Ma souche paysanne
Ma souche paysanne
Connaissez-vous Ménestreau ? C’était, pour ma mère, le nombril du monde ! Elle est née en 1894 tout près de là, a vécu là, jusqu’à son mariage. Ménestreau : des collines couvertes de bois, des haies, des prés, des champs de blé. Autrefois, sur le flanc des collines, des vignes , des sources d’eau fraîche et pure au coeur du village ; combien d’habitants ? Entre 80 et 100 ! Ma mère a grandi dans ce village paisible, aux confins du Morvan, participant aux tâches quotidiennes de la maison, s’occupant d’une jeune soeur née onze ans après elle.
Ernestine, sa mère, était une petite femme toute menue, vive, travailleuse et gaie : « maman Titine », c’était ma grand-mère maternelle. Le grand-père Antoine était petit commerçant, petit paysan, ramasseur d’oeufs dans les fermes pour réexpédier à la gare d’Entrains-sur-Nohain. Il avait eu la vie dure, placé « chez les autres » ; braconnier impénitent, parfois, il se faisait pincer par les gardes de Monsieur le Duc d’Entrains, Duc de Mortemart, Prince de Tonnay-Charente qui lui disait : « Monsieur Chauffour, promettez-moi de ne plus braconner ! »et la réponse suivait : « tout ce que vous voudrez, Monsieur le Duc, mais pas ça ! » Il aimait le danger, par exemple, rentrer de sa vigne tard le soir, avec sa tonne de vitriol : » on a bien travaillé, père Antoine ? » -« Bien sûr ! » et dans la tonne, il y avait … un chevreuil !

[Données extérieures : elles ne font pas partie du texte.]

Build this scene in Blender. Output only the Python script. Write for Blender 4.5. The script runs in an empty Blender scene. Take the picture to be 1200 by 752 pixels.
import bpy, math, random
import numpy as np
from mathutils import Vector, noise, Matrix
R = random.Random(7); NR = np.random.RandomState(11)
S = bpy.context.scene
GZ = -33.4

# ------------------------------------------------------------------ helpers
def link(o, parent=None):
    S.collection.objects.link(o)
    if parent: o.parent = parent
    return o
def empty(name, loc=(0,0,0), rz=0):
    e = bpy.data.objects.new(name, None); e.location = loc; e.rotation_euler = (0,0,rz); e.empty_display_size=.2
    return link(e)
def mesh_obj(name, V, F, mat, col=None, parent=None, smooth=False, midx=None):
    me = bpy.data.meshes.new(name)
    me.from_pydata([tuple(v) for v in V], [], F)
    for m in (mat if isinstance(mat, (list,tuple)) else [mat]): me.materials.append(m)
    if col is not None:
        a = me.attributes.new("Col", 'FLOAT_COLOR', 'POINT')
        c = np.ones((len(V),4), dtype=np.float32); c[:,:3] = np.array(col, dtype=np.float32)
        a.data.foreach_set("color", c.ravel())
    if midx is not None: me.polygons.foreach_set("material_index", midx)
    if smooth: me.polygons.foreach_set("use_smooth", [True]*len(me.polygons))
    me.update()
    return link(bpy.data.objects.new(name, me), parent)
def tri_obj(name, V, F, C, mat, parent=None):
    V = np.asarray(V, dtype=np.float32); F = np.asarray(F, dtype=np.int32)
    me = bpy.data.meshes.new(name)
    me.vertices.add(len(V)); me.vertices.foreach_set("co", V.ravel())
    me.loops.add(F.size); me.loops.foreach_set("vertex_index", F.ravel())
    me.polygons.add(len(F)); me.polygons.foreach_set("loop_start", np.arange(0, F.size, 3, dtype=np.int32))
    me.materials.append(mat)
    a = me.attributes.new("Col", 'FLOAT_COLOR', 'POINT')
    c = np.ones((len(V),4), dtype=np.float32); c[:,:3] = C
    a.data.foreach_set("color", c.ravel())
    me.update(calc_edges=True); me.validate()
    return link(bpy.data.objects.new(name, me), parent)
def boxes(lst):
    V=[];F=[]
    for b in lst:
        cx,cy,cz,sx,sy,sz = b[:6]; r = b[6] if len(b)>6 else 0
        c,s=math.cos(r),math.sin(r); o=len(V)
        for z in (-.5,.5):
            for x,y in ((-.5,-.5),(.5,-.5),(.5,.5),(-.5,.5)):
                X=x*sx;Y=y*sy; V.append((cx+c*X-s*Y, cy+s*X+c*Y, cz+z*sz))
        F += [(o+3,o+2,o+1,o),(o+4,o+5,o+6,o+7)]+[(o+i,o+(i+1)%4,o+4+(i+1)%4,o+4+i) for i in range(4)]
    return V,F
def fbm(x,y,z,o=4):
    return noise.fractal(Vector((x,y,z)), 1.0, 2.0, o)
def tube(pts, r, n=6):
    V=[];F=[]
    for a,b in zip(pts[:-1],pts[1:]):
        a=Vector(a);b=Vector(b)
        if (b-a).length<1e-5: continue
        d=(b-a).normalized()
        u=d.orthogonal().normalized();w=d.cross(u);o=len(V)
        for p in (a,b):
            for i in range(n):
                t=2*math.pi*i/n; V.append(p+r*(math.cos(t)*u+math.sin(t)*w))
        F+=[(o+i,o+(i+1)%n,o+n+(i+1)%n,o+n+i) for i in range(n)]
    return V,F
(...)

Mes grands-parents paternels, eux, vivaient à Fleury-la-Vallée, également, « nombril du monde » ; ils étaient aussi paysans et commerçants ; le grand-père Edmond (1856-1908)que je n’ai pas connu, en plus de son métier, était musicien, animateur et chef de la fanfare de Fleury : « la lyre républicaine « .
Ma grand-mère Octavie est née en 1864 aux Varennes, un hameau de Charbuy où elle est allée à l’école jusqu’à son certificat d’études de l’époque ; toute jeune enfant, elle a perdu sa mère et n’avait pas la vie heureuse avec une belle-mère très dure, quasi une marâtre. Elle s’est mariée, jeune, avec Edmond, ce « romantique aux cheveux longs et cravate Lavalière » dont elle était profondément amoureuse. Veuve à 44 ans, elle s’est trouvée en charge de la maison et du commerce avec ses deux fils ; l’un d’eux, qui deviendra mon père, avait obtenu son diplôme de « capacité à l’enseignement »et aurait voulu être instituteur, mais à la mort de son père, il a été obligé de se mettre au commerce. D’ailleurs, il est devenu commerçant dans l’âme et a repris les tournées avec le cheval et le « quatre-roues commercial » bien connu dans les villages avoisinants où il passait régulièrement ; à Ponceau entre autres ; pourquoi Ponceau en particulier ? Eh bien ! Là vivait une de ses fidèles clientes, ancienne coiffeuse à Paris, retraitée à Ponceau avec son mari ; le jeudi, elle attendait le passage de ce commerçant célibataire d’une trentaine d’années et dans sa tête cherchait à le marier avec sa nièce elle-même célibataire ; c’était après les années de la 1ère guerre mondiale qui avait tué tant de jeunes hommes. La nièce en question n’était autre que la fille de Ménestreau qui venait voir sa tante à Ponceau ; la « marieuse » a gagné puisqu’un jour, « le beau garçon » a demandé la nièce en mariage !
Ils se sont mariés, ont vécu à Fleury-la-Vallée dans la maison de famille, sont restés commerçants, lui continuant les tournées, elle assurant le commerce dans la boutique. Au passage, petite anecdote : quand ma mère s’est installée à Fleury après son mariage, un gars du pays, surpris de voir arriver « une étrangère »a demandé à mon père : » Où don que t’las trouvée ta garce ? » Ma mère a pris cela pour une injure ; explication lui fut donnée : « garce » est le féminin de « gars » dans les villages de l’Aillantais, tout au moins à cette époque !
De leur union, naquirent trois enfants, deux garçons et une fille : 1923, 1925, 1927 ; à la 3ème naissance, on se disait que ce serait encore un garçon mais sitôt l’accouchement terminé, ma mère s’est exclamée fièrement : « je l’ai, ma fille ! »
La fille, c’était moi, mon aventure terrestre allait commencer !
20 novembre 2013 – Fragments – Marie-Thérèse G.